GOAL => Output exactly, and only, the lines from the line containing "Keep writing the" through the line containing "v in pts],(0,.003,0))", both included.

□ □ □ □ □

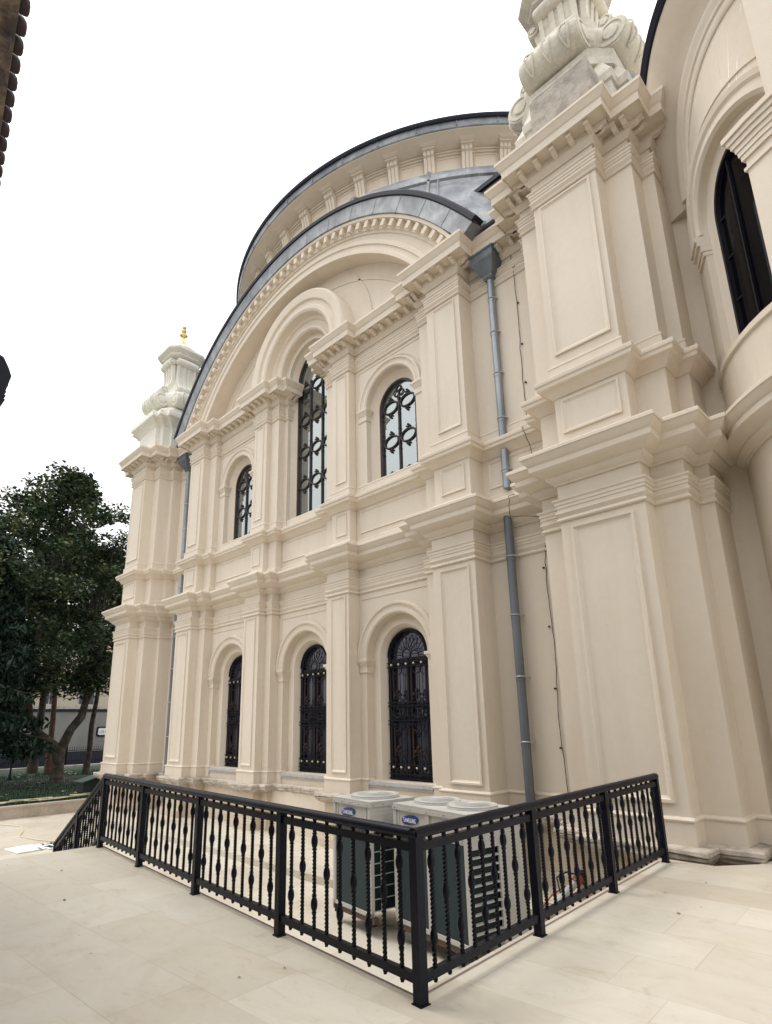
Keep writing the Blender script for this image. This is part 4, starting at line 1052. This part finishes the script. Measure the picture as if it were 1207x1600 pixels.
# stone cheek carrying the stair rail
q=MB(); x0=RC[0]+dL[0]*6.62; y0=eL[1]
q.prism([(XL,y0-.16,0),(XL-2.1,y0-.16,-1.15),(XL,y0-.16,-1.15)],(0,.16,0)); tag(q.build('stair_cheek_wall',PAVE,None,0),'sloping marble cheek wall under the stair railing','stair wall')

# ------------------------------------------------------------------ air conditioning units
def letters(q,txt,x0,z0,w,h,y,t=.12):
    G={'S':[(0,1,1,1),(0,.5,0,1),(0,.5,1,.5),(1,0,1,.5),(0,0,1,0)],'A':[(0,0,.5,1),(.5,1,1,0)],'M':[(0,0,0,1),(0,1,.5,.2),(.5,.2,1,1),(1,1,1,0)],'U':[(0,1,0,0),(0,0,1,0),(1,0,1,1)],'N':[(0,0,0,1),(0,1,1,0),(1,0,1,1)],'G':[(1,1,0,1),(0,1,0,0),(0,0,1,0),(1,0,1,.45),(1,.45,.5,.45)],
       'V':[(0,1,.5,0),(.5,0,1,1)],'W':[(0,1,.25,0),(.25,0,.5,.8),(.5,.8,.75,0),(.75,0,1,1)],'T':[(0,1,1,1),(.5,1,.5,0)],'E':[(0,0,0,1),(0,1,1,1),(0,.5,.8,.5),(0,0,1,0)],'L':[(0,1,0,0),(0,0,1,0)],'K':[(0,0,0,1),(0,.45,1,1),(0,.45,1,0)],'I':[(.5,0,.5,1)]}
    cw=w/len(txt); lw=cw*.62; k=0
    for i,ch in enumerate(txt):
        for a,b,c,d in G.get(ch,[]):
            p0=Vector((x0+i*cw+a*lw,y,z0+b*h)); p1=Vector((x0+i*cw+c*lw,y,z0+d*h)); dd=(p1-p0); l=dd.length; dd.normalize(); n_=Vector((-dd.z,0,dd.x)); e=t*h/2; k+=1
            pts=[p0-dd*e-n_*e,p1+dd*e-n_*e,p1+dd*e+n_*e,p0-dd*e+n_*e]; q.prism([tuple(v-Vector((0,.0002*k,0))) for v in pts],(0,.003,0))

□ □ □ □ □

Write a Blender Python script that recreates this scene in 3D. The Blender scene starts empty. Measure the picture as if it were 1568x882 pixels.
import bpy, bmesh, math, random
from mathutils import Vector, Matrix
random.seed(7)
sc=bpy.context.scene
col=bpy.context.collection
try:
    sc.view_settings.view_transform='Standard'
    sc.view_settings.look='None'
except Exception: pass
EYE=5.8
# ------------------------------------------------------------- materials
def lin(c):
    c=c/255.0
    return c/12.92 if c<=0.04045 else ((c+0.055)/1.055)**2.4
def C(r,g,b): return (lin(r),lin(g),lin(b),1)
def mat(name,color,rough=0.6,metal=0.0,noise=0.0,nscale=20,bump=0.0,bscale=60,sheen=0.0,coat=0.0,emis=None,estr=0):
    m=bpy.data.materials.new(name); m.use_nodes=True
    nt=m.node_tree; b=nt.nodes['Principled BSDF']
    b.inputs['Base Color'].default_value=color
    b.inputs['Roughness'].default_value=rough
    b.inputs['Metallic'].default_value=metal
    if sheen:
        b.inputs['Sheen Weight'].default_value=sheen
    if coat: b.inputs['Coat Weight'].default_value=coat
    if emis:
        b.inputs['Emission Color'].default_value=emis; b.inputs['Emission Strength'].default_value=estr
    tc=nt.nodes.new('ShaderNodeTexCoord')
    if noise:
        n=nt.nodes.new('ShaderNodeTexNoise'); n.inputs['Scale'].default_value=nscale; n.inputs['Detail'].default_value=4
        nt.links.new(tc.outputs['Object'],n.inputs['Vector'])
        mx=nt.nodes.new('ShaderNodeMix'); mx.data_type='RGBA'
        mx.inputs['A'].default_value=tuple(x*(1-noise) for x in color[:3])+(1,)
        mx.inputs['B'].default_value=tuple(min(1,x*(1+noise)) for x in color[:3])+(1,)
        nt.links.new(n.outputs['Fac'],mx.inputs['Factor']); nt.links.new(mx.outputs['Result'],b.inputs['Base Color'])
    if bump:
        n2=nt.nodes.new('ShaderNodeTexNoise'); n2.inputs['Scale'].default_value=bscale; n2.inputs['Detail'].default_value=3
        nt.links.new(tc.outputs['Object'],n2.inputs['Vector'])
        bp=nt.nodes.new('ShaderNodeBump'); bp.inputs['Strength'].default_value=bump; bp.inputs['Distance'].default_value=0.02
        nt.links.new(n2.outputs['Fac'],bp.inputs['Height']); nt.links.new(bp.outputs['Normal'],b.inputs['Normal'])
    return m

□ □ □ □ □

TASK OUTPUT =>
Keep writing the Blender script for this image. This is part 4, starting at line 1052. This part finishes the script. Measure the picture as if it were 1207x1600 pixels.
# stone cheek carrying the stair rail
q=MB(); x0=RC[0]+dL[0]*6.62; y0=eL[1]
q.prism([(XL,y0-.16,0),(XL-2.1,y0-.16,-1.15),(XL,y0-.16,-1.15)],(0,.16,0)); tag(q.build('stair_cheek_wall',PAVE,None,0),'sloping marble cheek wall under the stair railing','stair wall')

# ------------------------------------------------------------------ air conditioning units
def letters(q,txt,x0,z0,w,h,y,t=.12):
    G={'S':[(0,1,1,1),(0,.5,0,1),(0,.5,1,.5),(1,0,1,.5),(0,0,1,0)],'A':[(0,0,.5,1),(.5,1,1,0)],'M':[(0,0,0,1),(0,1,.5,.2),(.5,.2,1,1),(1,1,1,0)],'U':[(0,1,0,0),(0,0,1,0),(1,0,1,1)],'N':[(0,0,0,1),(0,1,1,0),(1,0,1,1)],'G':[(1,1,0,1),(0,1,0,0),(0,0,1,0),(1,0,1,.45),(1,.45,.5,.45)],
       'V':[(0,1,.5,0),(.5,0,1,1)],'W':[(0,1,.25,0),(.25,0,.5,.8),(.5,.8,.75,0),(.75,0,1,1)],'T':[(0,1,1,1),(.5,1,.5,0)],'E':[(0,0,0,1),(0,1,1,1),(0,.5,.8,.5),(0,0,1,0)],'L':[(0,1,0,0),(0,0,1,0)],'K':[(0,0,0,1),(0,.45,1,1),(0,.45,1,0)],'I':[(.5,0,.5,1)]}
    cw=w/len(txt); lw=cw*.62; k=0
    for i,ch in enumerate(txt):
        for a,b,c,d in G.get(ch,[]):
            p0=Vector((x0+i*cw+a*lw,y,z0+b*h)); p1=Vector((x0+i*cw+c*lw,y,z0+d*h)); dd=(p1-p0); l=dd.length; dd.normalize(); n_=Vector((-dd.z,0,dd.x)); e=t*h/2; k+=1
            pts=[p0-dd*e-n_*e,p1+dd*e-n_*e,p1+dd*e+n_*e,p0-dd*e+n_*e]; q.prism([tuple(v-Vector((0,.0002*k,0))) for v in pts],(0,.003,0))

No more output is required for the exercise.